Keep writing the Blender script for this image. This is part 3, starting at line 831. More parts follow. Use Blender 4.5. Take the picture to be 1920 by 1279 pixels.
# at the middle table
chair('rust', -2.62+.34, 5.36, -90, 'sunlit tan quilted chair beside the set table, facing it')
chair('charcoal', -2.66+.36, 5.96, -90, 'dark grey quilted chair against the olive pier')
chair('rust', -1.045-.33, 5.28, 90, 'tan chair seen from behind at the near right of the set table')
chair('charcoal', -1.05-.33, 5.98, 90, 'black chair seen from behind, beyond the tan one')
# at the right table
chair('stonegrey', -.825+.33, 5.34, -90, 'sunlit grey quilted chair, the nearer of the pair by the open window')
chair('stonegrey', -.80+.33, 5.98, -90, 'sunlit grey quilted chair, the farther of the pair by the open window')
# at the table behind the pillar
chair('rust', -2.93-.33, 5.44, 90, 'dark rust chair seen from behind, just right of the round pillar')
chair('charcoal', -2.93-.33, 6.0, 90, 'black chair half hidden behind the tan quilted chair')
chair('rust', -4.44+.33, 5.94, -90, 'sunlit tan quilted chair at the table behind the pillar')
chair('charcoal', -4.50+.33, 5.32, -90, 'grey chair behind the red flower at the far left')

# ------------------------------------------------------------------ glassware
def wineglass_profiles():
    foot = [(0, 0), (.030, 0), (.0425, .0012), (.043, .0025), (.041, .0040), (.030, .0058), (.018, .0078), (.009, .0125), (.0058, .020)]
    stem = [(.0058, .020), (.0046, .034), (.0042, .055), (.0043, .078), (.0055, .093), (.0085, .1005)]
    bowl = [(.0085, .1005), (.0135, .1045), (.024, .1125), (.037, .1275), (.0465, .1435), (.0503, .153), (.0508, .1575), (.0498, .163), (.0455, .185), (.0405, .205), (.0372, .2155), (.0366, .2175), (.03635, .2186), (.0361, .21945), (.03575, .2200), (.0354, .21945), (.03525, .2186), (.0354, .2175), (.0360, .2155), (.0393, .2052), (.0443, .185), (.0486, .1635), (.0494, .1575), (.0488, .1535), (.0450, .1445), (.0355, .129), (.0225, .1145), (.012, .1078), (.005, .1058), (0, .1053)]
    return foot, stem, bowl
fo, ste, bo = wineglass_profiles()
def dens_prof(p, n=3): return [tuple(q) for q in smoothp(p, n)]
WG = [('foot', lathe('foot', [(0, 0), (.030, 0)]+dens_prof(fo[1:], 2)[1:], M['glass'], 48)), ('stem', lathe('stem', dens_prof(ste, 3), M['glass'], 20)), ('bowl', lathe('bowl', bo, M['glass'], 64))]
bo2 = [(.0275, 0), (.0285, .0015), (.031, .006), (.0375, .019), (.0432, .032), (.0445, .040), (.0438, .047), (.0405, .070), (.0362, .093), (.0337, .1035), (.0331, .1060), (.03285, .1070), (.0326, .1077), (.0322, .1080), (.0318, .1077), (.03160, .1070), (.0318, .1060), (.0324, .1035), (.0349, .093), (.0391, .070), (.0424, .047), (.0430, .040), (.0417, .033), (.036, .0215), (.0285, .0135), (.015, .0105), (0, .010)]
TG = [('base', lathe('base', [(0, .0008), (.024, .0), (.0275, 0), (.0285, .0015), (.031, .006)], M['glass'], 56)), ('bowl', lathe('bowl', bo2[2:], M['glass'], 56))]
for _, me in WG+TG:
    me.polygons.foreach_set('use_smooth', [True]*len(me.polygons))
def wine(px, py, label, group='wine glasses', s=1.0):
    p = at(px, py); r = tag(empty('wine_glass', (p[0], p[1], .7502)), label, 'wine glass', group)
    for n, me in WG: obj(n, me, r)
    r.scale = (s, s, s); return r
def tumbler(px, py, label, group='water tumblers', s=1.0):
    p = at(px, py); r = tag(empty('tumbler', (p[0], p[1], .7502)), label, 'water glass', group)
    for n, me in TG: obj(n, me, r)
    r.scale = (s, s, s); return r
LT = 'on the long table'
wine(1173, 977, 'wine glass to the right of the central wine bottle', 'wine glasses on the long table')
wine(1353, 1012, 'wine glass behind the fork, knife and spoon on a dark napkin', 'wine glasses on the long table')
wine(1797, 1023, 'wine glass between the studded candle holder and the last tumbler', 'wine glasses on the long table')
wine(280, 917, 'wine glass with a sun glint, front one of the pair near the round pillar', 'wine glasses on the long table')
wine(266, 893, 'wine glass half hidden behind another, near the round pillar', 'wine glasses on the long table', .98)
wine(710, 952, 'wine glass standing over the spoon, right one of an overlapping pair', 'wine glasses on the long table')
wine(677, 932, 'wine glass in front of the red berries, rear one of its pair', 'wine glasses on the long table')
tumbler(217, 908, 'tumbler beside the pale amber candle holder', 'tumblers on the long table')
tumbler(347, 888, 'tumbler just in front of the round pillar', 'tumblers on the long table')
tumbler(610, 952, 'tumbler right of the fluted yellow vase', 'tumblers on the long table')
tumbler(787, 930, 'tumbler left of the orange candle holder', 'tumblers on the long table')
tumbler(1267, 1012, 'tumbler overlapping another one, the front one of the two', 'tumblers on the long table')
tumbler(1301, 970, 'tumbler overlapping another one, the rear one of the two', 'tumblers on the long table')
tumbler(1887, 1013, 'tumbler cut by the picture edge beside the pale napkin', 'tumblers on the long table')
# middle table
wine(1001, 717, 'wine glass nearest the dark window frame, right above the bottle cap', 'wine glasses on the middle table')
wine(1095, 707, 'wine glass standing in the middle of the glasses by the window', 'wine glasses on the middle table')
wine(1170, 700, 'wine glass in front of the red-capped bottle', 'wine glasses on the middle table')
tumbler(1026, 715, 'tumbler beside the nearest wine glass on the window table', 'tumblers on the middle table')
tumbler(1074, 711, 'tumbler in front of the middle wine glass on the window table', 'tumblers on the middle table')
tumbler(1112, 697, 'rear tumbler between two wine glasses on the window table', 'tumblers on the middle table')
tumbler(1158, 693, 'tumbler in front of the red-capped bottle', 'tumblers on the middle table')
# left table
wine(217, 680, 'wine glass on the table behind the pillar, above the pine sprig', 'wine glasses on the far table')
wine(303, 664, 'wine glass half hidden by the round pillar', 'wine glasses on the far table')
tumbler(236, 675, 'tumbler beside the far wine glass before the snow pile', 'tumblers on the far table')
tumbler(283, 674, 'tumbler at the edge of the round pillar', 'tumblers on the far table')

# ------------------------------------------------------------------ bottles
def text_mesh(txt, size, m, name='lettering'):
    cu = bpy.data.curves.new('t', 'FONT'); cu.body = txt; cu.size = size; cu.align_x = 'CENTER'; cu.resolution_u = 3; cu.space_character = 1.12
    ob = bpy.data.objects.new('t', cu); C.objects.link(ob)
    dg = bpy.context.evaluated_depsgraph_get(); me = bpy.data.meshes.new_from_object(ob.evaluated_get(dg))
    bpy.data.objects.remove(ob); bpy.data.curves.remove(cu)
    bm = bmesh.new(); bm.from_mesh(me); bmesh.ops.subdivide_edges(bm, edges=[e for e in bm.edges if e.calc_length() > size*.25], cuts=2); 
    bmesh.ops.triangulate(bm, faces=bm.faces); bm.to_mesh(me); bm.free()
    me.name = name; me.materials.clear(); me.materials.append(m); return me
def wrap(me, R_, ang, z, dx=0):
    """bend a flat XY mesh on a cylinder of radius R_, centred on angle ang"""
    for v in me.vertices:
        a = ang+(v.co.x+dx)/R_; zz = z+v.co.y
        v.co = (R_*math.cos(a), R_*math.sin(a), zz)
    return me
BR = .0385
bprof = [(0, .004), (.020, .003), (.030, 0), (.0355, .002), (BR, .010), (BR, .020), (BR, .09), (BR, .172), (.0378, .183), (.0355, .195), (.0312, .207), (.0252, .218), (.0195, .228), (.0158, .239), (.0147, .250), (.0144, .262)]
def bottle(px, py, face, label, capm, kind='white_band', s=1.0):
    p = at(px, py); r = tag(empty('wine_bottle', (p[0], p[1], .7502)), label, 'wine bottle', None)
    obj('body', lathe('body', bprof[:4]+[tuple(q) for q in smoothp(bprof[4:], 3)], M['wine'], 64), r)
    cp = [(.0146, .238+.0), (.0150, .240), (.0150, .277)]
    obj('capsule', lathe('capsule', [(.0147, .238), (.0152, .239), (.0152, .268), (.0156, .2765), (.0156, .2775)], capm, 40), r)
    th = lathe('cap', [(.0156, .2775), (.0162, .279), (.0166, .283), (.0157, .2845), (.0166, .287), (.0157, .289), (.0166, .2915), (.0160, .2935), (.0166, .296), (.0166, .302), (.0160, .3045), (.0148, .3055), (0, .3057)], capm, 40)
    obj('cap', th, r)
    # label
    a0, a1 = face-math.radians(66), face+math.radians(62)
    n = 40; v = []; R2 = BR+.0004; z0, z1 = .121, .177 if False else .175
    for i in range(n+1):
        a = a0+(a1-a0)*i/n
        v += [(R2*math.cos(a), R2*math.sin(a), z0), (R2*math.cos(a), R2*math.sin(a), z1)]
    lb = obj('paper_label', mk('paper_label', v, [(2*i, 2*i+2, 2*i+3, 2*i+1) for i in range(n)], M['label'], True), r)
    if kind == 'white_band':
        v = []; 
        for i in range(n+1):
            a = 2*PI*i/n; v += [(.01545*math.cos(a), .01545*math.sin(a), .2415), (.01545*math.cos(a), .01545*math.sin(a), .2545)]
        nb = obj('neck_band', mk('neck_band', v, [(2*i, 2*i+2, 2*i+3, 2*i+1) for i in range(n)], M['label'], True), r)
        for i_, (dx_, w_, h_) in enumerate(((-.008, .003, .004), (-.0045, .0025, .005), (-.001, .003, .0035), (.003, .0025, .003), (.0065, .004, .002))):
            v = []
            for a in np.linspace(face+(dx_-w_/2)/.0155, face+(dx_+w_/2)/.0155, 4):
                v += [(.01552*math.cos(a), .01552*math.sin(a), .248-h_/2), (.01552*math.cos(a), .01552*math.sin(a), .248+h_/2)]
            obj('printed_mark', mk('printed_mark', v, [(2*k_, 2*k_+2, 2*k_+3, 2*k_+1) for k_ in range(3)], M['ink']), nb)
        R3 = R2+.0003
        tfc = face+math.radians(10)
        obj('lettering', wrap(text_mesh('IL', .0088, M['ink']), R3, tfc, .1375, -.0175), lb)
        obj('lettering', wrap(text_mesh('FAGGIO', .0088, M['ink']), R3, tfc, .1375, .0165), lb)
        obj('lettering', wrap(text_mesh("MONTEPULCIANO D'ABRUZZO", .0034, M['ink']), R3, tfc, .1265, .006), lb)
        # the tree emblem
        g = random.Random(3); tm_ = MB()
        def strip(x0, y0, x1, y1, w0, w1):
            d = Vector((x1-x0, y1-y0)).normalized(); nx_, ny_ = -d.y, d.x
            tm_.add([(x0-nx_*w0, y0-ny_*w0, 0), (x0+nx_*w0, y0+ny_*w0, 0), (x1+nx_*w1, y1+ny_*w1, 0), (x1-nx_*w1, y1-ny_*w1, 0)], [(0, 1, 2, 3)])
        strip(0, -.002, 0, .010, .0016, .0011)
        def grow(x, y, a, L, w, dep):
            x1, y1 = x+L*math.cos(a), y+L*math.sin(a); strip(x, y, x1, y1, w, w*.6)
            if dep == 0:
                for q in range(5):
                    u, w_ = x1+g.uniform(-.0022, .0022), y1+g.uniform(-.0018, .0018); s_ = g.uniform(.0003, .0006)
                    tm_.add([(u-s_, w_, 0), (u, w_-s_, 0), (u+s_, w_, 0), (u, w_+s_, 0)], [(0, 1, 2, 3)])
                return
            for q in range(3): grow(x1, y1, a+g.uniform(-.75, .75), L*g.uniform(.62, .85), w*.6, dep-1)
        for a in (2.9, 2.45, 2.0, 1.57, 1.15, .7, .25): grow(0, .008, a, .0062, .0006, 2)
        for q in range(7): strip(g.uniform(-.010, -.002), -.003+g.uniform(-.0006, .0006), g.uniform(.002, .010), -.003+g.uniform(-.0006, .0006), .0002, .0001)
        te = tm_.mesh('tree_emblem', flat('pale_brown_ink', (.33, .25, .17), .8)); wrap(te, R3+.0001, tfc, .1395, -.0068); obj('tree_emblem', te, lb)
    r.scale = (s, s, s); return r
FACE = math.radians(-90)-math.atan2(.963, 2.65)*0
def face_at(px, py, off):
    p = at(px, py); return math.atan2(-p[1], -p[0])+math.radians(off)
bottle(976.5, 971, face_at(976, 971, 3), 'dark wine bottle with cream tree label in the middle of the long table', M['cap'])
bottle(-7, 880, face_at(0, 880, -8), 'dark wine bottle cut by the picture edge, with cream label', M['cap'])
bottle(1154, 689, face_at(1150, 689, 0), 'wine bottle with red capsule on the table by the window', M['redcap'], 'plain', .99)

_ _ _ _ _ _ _

In this exercise, copy only the lines from the opening line of the material through the line where "chair('charcoal', -4.50+.33, 5.32, -90, 'grey" appears.

_IN RESPONSE_
Keep writing the Blender script for this image. This is part 3, starting at line 831. More parts follow. Use Blender 4.5. Take the picture to be 1920 by 1279 pixels.
# at the middle table
chair('rust', -2.62+.34, 5.36, -90, 'sunlit tan quilted chair beside the set table, facing it')
chair('charcoal', -2.66+.36, 5.96, -90, 'dark grey quilted chair against the olive pier')
chair('rust', -1.045-.33, 5.28, 90, 'tan chair seen from behind at the near right of the set table')
chair('charcoal', -1.05-.33, 5.98, 90, 'black chair seen from behind, beyond the tan one')
# at the right table
chair('stonegrey', -.825+.33, 5.34, -90, 'sunlit grey quilted chair, the nearer of the pair by the open window')
chair('stonegrey', -.80+.33, 5.98, -90, 'sunlit grey quilted chair, the farther of the pair by the open window')
# at the table behind the pillar
chair('rust', -2.93-.33, 5.44, 90, 'dark rust chair seen from behind, just right of the round pillar')
chair('charcoal', -2.93-.33, 6.0, 90, 'black chair half hidden behind the tan quilted chair')
chair('rust', -4.44+.33, 5.94, -90, 'sunlit tan quilted chair at the table behind the pillar')
chair('charcoal', -4.50+.33, 5.32, -90, 'grey chair behind the red flower at the far left')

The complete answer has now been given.